Burqa bans. If you want my take, it's
here on the comments to
this Samizdata post.
The burqa is obviously bad. Where it is not oppressive it is arrogant. The situation ought to be
- you want to wear it in the street? OK, if you must.
- you want to wear it in my shopping centre? Sorry, against company policy. OR Welcome inside. Depends on the company.
- you want to wear it in an airport? Ha ha, most amusing madam. This nice gentleman will now escort you to the exit.
I very much agree with this part of what TomWright wrote: "We are no longer allowed to respond to such a perceived threat in any meaningful way. We can not refuse service if someone enters our store in such attire, due to anti-discrimination laws, nor can we verbally complain to those wearing a face covering for similar reasons. We will either be accused of being intolerant or, in the case of Britain, and the US in some places, possibly arrested and/or accused of a crime or civil rights violation. ( I may be misunderstanding recent laws, but not by much). I will cease to care about someones choice to wear a face covering when I can freely refuse service to someone that wears one, or demand they leave my property, or be able to respond to such a perceived threat in the traditional way: By a direct verbal warning, followed by an ounce or so of buckshot if they fail to heed that warning."

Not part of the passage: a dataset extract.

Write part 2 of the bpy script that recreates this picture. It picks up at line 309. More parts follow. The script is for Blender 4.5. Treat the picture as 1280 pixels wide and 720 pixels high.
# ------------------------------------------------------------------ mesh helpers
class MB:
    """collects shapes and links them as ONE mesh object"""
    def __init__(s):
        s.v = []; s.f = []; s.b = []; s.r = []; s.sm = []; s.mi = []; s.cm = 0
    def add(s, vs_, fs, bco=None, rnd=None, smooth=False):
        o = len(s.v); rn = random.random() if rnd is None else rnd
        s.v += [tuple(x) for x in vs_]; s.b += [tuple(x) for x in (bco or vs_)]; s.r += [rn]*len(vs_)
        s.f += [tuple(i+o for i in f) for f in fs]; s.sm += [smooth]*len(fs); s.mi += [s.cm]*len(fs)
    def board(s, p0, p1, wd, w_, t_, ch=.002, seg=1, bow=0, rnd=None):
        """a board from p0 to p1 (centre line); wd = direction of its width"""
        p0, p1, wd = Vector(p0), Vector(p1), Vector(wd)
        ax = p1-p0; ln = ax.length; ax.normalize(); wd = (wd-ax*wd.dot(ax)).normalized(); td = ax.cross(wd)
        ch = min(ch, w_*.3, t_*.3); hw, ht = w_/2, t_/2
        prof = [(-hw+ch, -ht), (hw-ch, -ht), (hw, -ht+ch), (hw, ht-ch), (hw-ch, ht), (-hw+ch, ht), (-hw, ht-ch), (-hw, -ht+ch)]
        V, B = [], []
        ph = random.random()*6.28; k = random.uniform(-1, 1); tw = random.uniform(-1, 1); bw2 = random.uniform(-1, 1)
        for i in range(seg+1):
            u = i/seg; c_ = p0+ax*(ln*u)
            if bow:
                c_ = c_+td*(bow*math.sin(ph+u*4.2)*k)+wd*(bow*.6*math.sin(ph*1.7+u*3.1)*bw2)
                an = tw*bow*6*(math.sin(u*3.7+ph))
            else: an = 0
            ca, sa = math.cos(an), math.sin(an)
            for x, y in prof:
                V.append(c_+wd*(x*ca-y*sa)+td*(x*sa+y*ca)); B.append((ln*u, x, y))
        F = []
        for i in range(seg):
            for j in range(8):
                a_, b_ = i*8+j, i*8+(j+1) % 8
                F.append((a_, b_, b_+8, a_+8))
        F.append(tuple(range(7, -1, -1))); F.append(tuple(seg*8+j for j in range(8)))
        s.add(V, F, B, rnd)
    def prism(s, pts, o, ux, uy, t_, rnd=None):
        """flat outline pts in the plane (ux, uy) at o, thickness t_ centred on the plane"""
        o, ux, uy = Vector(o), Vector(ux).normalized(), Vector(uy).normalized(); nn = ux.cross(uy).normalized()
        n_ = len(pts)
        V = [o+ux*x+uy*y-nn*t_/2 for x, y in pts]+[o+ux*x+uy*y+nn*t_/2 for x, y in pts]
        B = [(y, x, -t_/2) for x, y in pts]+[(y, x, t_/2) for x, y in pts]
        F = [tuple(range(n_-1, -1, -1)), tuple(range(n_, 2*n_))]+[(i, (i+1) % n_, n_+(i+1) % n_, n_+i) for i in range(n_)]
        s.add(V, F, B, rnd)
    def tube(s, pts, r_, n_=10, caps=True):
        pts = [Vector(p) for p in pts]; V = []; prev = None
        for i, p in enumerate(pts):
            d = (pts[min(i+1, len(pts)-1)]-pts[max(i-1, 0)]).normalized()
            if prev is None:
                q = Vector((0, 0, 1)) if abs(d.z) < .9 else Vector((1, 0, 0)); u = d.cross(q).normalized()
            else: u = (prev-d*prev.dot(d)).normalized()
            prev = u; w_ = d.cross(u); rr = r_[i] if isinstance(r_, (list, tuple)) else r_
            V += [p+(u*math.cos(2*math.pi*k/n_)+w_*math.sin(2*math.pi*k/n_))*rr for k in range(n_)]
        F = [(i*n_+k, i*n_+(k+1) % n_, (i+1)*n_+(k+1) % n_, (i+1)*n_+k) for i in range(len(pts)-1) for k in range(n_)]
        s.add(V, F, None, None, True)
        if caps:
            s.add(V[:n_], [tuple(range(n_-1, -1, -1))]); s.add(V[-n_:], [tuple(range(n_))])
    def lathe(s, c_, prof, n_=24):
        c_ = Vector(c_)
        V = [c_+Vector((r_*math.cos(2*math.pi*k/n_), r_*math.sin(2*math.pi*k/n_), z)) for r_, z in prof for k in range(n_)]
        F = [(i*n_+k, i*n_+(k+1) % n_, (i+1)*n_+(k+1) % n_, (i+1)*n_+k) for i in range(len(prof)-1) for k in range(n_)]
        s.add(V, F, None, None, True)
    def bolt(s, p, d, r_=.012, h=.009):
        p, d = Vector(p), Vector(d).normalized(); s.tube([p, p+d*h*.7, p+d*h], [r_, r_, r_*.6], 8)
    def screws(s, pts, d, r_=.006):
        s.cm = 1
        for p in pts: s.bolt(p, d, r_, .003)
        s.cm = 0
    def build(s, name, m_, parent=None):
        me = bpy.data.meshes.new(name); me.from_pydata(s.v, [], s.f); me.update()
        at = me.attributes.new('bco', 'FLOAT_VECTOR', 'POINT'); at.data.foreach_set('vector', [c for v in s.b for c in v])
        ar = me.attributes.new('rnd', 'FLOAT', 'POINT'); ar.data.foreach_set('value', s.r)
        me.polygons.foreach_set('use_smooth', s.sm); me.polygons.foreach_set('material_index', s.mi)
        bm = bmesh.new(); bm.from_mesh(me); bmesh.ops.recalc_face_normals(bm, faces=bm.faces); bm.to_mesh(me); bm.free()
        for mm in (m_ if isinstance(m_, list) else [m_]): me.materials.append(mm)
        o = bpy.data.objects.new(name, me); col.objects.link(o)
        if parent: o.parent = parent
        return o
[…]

However I draw the opposite conclusion from his. If we admit the government's right to control people's clothes we strengthen the very forces that have stopped us using the voluntary, individual social pressures that are the best defence against creeping surrender. Where coercive institutions are strong a fanatical minority is well placed to capture them and turn them to its own purposes.
Er, when I said "I very much agree", I trust the bit about the buckshot was rhetorical.